Tools of My Father...
Like most kids of my generation I didn't spend a lot of one on one time with my dad. Dad's as a whole weren't as hands on as they are now. Sure you did stuff as a family, but just you and your dad hanging out? Not really. Not then.
My mom and I got one on one time for a stretch during my 7th and 8th grade years. She didn't work on Fridays during that time so I often didn't go to school on Friday and we spent the day running errands together. I honestly have no idea why she decided to do that, but yes, my first ditch buddy was my mother. She had no idea what she was creating.
Anyway... my dad had two jobs for most of my life. He worked 7 days a week. A day job and a night job. The days off from his day job he still had his night job to go to and vice versa. It was a constant grind. During the week he would do his day job, come home have an early dinner, take a nap, get up sometime in the night go to his overnight job, get home in the very early hours, take another nap, get up and go to his day job.
That was my dad until I was around 13 or 14 and he was able to let the night time job go. So you can see that even if he had been one of those really involved dads he wouldn't have had the time to hang out with us one on one.
Unless you were fixing something. I spent a lot of hours "helping" dad fix things. I joke that a lot of that time was spent pouring over Chilton manuals seeing if the extra screws we had leftover from rebuilding a car part were to something important. My dad was an inventor and a tinkerer. He made all sorts of gadgets we had around the house to do chores. A lot of those I'd see many years later in "As Seen on TV!" spaces. But instead of crafted out of wood and spare parts they would be made out of cheap plastic. But his brain worked in that direction. What would make this thing work better? What tool would be helpful here? And then he'd make it.
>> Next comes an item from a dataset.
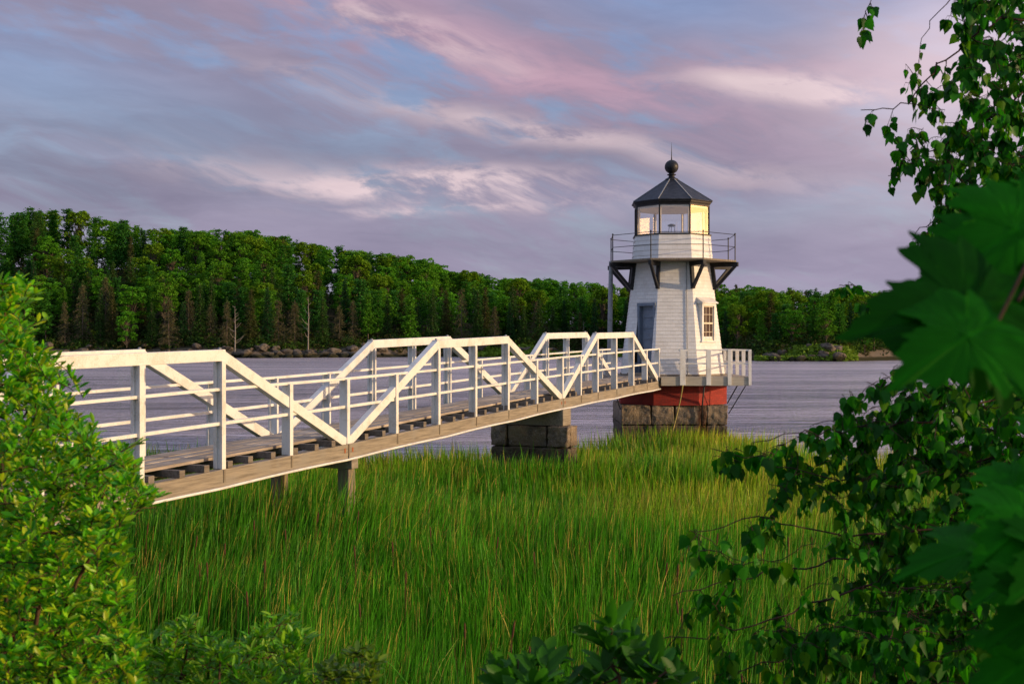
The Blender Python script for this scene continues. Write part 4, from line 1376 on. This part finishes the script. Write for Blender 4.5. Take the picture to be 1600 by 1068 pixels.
def grow(name, root_loc, limbs, tips, half, size, cols, label, cat, seed=1, per=7, spread=.08, hang=0.0, leafmat=None, bark=None, rad=.012, sag=.05, rosette=True, fold=.18, extra_limb_r=None, curl=.12, outd=None, hangvar=.35):
    """limbs: polylines (world) ; tips: twig end points ; leaves are set round the last part of each twig"""
    g = np.random.default_rng(seed)
    root = empty(name, root_loc, label, cat)
    tl = []; nodes = []
    for li, Lb in enumerate(limbs):
        Lb = np.array(Lb, float); r0 = rad if extra_limb_r is None else extra_limb_r[li]
        # refine
        u = np.linspace(0, len(Lb) - 1, (len(Lb) - 1) * 6 + 1); Pn = np.stack([np.interp(u, range(len(Lb)), Lb[:, c]) for c in range(3)], 1)
        Pn[1:-1] += g.normal(0, .008, Pn[1:-1].shape)
        rr_ = np.linspace(r0, r0 * .25, len(Pn)); tl.append((Pn, rr_, 6)); nodes.append(np.concatenate([Pn, rr_[:, None]], 1))
    nodes = np.concatenate(nodes)
    order = np.argsort(np.min(np.linalg.norm(tips[:, None, :] - nodes[None, :, :3], axis=2), axis=1))
    LP = []; LD = []; LN = []; LC = []; LS_ = []
    pool = nodes.copy()
    for ti in order:
        tp = tips[ti]
        d = np.linalg.norm(pool[:, :3] - tp, axis=1); j = int(np.argmin(d + .5 * (d < .05)))
        st = pool[j, :3]; r1 = min(pool[j, 3] * .7, .006)
        P = curve(st, tp, sag if hang == 0 else g.uniform(.0, .12), g)
        tl.append((P, np.linspace(max(r1, .0018), .0011, 5), 4))
        pool = np.concatenate([pool, np.concatenate([P[2:4], np.full((2, 1), max(r1 * .6, .0016))], 1)])
        td = P[-1] - P[-2]; td /= np.linalg.norm(td) + 1e-9
        L = np.linalg.norm(P[-1] - st)
        for k in range(per):
            u = 1 - (k / per) * min(1., spread * 2.2 / max(L, .02))
            f = u * 4; i0 = min(3, int(f)); p = P[i0] * (1 - (f - i0)) + P[i0 + 1] * (f - i0)
            if hang > 0:
                dv = g.normal(0, hangvar, 3); dv[2] = -hang
                pet = g.uniform(.012, .025); tl.append((np.array([p, p + dv / np.linalg.norm(dv) * pet]), np.array([.0007, .0006]), 3))
                p = p + dv / np.linalg.norm(dv) * pet
                nv = g.normal(0, 1, 3)
            else:
                dv = td * .55 + g.normal(0, .55, 3); dv[2] = abs(dv[2]) * .55 + .25; nv = np.array([0, -.25, 1.]) + g.normal(0, .35, 3)
            LP.append(p); LD.append(dv); LN.append(nv); LS_.append(size * g.uniform(.6, 1.2))
            c = np.array(cols[g.integers(0, len(cols))]) * g.uniform(.75, 1.25); LC.append(c)
    V, Q, Cc = tubes(tl)
    link('branches', fast('branches', V, Q), bark, root, smooth=True)
    V, Fq, Cc = leaves(np.array(LP), np.array(LD), np.array(LN), np.array(LS_), half, np.array(LC), fold, curl)
    link('foliage', fast('foliage', V, Fq, Cc), leafmat, root)
    print(name, len(LP), 'leaves')
    return root


LEAF = m_leaf('shrub_leaf', .38, .38, .35); LEAFD = m_leaf('birch_leaf', .42, .45, .16); LEAFM = m_leaf('maple_leaf_blade', .35, .55, .05)
TWIG = m_bark('twig_bark', (.11, .06, .035), (.05, .035, .025)); DTWIG = m_bark('birch_twig_bark', (.06, .035, .025), (.03, .02, .018))

# big shrub on the left
g = np.random.default_rng(3)
polyL = [(-60, 420), (10, 428), (66, 450), (30, 495), (62, 535), (90, 560), (122, 605), (100, 640), (150, 655), (150, 700), (205, 700), (214, 745), (246, 775), (216, 800), (196, 845), (206, 872), (180, 910), (206, 930), (190, 975), (228, 1000), (215, 1100), (-60, 1100)]
q = sample_poly(polyL, 1950, g); dpt = 3.55 + g.uniform(-.55, .75, len(q)) - .25 * np.clip((q[:, 1] - 800) / 300, 0, 1)
tipsL = unproj(q, dpt)
q2 = sample_poly([(-330, 430), (-60, 420), (-60, 1100), (-330, 1100)], 500, g); tipsL = np.concatenate([tipsL, unproj(q2, 3.6 + g.uniform(-.5, .8, 500))])
ex = np.array([(60, 458), (40, 470), (20, 440), (75, 500), (196, 700), (215, 728), (222, 690), (200, 715), (232, 768), (255, 775), (246, 790), (118, 600), (130, 622), (50, 520), (100, 655), (200, 860), (205, 905), (222, 1010)], float)
tipsL = np.concatenate([tipsL, unproj(ex, 3.35 + g.uniform(-.1, .1, len(ex)))])
rt = (-1.75, 3.6, float(ground_h(-1.75, 3.6)) - .05)
def LM(*pp): return [rt] + [PX(a, b, d) for a, b, d in pp]
limbsL = [LM((20, 900, 3.6), (0, 650, 3.6), (10, 470, 3.5)), LM((60, 950, 3.4), (90, 760, 3.3), (190, 720, 3.35)), LM((80, 1000, 3.3), (140, 860, 3.2), (225, 790, 3.3)), LM((100, 1060, 3.3), (180, 960, 3.2)),
          LM((-60, 850, 3.9), (40, 640, 3.9), (110, 600, 3.8)), LM((-160, 900, 3.6), (-220, 600, 3.6)), LM((30, 980, 3.5), (60, 870, 3.5), (120, 760, 3.5)), LM((60, 1040, 3.8), (130, 900, 4.1), (180, 700, 4.0)), LM((-100, 800, 3.3), (-40, 560, 3.2), (40, 520, 3.3))]
grow('leafy_shrub', rt, limbsL, tipsL, OVALN, .036, [(.10, .40, .008), (.16, .48, .010), (.27, .52, .012), (.04, .22, .008), (.36, .46, .015)], 'large bright green leafy shrub at the left edge in front of the bridge', 'shrub', 5, per=12, spread=.07, leafmat=LEAF, bark=TWIG, rad=.009)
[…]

He fixed things in the same way. What isn't working about this thing? Let me stare at it for a bit then make something to make it work.
He and mom were kids of the depression. You fixed things instead of throwing them away. And if they couldn't be fixed you saved them to salvage parts to fix other things. And since he and Mom were never rich (see the worked two jobs mentioned earlier) he never stopped fixing and creating. And I got to help him make things.
Brent bought some planter boxes to hang on our front railing. They were supposed to fit small rails but did not. We looked at them and couldn't see how to adjust them down to a smaller size so figured we'd just use them as planter boxes on the ground. Today I was in the garage working out and looked at the bracket and thought to myself, "Are you your father's daughter or aren't you? You can figure out how to make these boxes work the way Brent wants them to."
So I picked up the brackets and studied them for a bit and then, I have to admit, I did something that would have shocked my father to his core. I read the instructions. Brent had kept them from when he first built them so I looked through them to see if there was something we were missing. And there was. You could put the bracket together in different configurations depending on what size you needed the finished product to be.
I went back and forth to the porch to figure out the sizing a few times and finally got it worked out. Then Brent came out and refinished to box and we went to hang it up and...it was a touch too small. Well shoot. The medium fix was too big, and I had made the small fix the largest it could go and we were still just off a touch. I showed Brent where I had adjusted and he said, "If we take out one set of the screws it could work." And it did.
And I had to laugh. Just like working with my Dad. Leftover screws and all.